Holocaust Cartoon Contest Hosted by Iranian Museum

(Photo: Reuters / Nir Elias)Visitors stand in front of a flag with the Nazi swastika at Yad Vashem's Holocaust History Museum in Jerusalem April 18, 2012.

The Palestine Museum of Contemporary Art in Tehran, in collaboration with Iran's House of Cartoon and the Sarcheshmeh Cultural Complex, will host the Second International Holocaust Cartoons Contest.

For the shocking contest, participating cartoonists are tasked with creating artwork that makes fun of the Holocaust. The winning entry will be displayed at the Palestine Museum and the artist will be awarded $12,000 in prize money.

The contest, originally hosted back in the year 2006, was revived in large part as a protest against Charlie Hebdo. "The 2nd International Holocaust Cartoons Contest has been organized in protest against French satirical weekly Charlie Hebdo's recent publication of the cartoons insulting Prophet Muhammad," according to organizers, as indicated in a Fox News report.

The winning entry in the 2006 contest featured an image of an Israeli crane constructing a wall on the Auschwitz death camp. The barrier is depicted as blocking off the Dome of the Rock, a Muslim shrine located in Jerusalem.

Marisa Danson, a representative of Yad Vashem Holocaust Museum in Jerusalem, expressed outrage at the news. "Although the publication of caricatures of the Prophet Muhammed in Charlie Hebdo has nothing whatsoever to do with Jews or the Holocaust, the Iranian regime insists on making a distorted and direct connection between the two. The manipulative, intentional distortion of the Holocaust desecrates the memory of both victims and survivors, and suggests strongly that the Iranian regime has yet to overcome the politics of hate," she said.

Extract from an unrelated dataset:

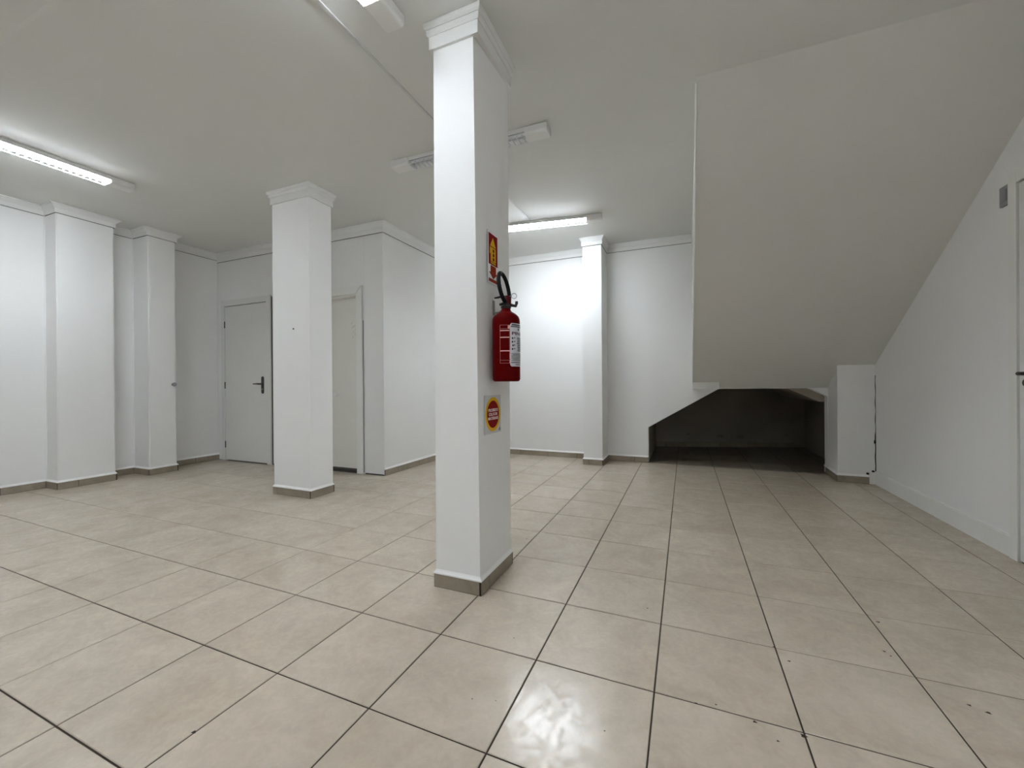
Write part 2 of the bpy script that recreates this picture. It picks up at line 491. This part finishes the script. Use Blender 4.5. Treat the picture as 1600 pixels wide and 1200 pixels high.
# ------------------------------------------------------------------ tiled skirting
def skirting(root, path, h=0.068, t=0.009, closed=False, first=T, skip=(), bead=True):
    """walks path with the room on the LEFT; each skirting tile is its own piece, white caulk bead on top"""
    n = len(path)
    segs = [(Vector(path[i]), Vector(path[(i+1) % n])) for i in range(n if closed else n-1)]
    for i, (a, b) in enumerate(segs):
        if i in skip: continue
        d = (b-a); L = d.length; d.normalize(); nr = Vector((-d.y, d.x))
        def turn(j, k):
            p = segs[j][1]-segs[j][0]; q = segs[k][1]-segs[k][0]
            return p.x*q.y-p.y*q.x
        s, e = 0.0, L
        if closed or i < n-2:
            tt = turn(i, (i+1) % len(segs))
            if tt < 0: e += t        # outer corner
            else: e -= 0.0
        if closed or i > 0:
            tt = turn(i-1, i)
            if tt > 0: s += t+0.001  # inner corner
        pos = s
        step = first
        while pos < e-0.004:
            q = min(pos+step, e)
            if e-q < 0.03: q = e
            bm = bmesh.new()
            pa, pb = a+d*(pos+0.0017), a+d*(q-0.0017)
            g = 0.0005
            pts = [pa+nr*g, pb+nr*g, pb+nr*t, pa+nr*t]
            dz = random.uniform(-0.0015, 0.0015)
            prism(bm, [(p.x, p.y) for p in pts], 'z', 0.0012, h+dz)
            link('tile', bm, M_SKIRT, root, bevel=0.0012, seg=1)
            pos = q; step = T
    bm = bmesh.new()
    if bead: sweep(bm, path, [(0.0, h-0.002), (t*0.55, h-0.002), (t+0.0015, h-0.001), (t+0.0015, h+0.005), (t*0.5, h+0.012), (0.0, h+0.02)], closed)
    if bead: link('caulk_bead', bm, M_CAULK, root)
    bm = bmesh.new()
    sweep(bm, path, [(0.0002, 0.0), (t-0.001, 0.0), (t-0.001, h-0.003), (0.0002, h-0.003)], closed)
    link('mortar', bm, M_GROUT, root)

bl = struct(empty('baseboard_left'), 'beige tile skirting along the left wall and its pilasters', 'baseboard')
skirting(bl, LEFT_PATH[::-1], first=0.30)
bs = struct(empty('baseboard_side'), 'beige tile skirting along the white return wall', 'baseboard')
skirting(bs, [(XS, YD), (XS, YB+0.001)], first=0.36)
bf = struct(empty('baseboard_far'), 'beige tile skirting along the bright far wall and its pilaster', 'baseboard')
skirting(bf, [(0.079, YD), (-0.428, YD), (-0.428, 4.07), (-0.663, 4.07), (-0.663, YD), (XS+0.01, YD)], first=0.17)
ba = struct(empty('baseboard_alcove'), 'dark tile skirting at the back of the stair alcove', 'baseboard')
skirting(ba, [(2.2, 5.86+0.3077*2.2), (0.081, 5.86+0.3077*0.081)], h=0.075, bead=False)
bp_ = struct(empty('baseboard_pier'), 'beige tile skirting around the low pier in the right corner', 'baseboard')
skirting(bp_, [(2.19, 4.11), (1.938, 4.11), (1.962, 4.62)], first=0.5)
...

The Iranian government is known to have expressed its doubts regarding the existence of the Holocaust, or, at the very least, raised the possibility that accounts of it had been extremely exaggerated.

Efraim Zuroff, director of the Simon Wiesenthal Center, suggested that the contest is Iran's way of showing defiance against Western values. He explained that the Holocaust is a prime example of man's inhumanity against its fellow man, and for Iran to question its legitimacy is a sign of great disrespect towards the Western world.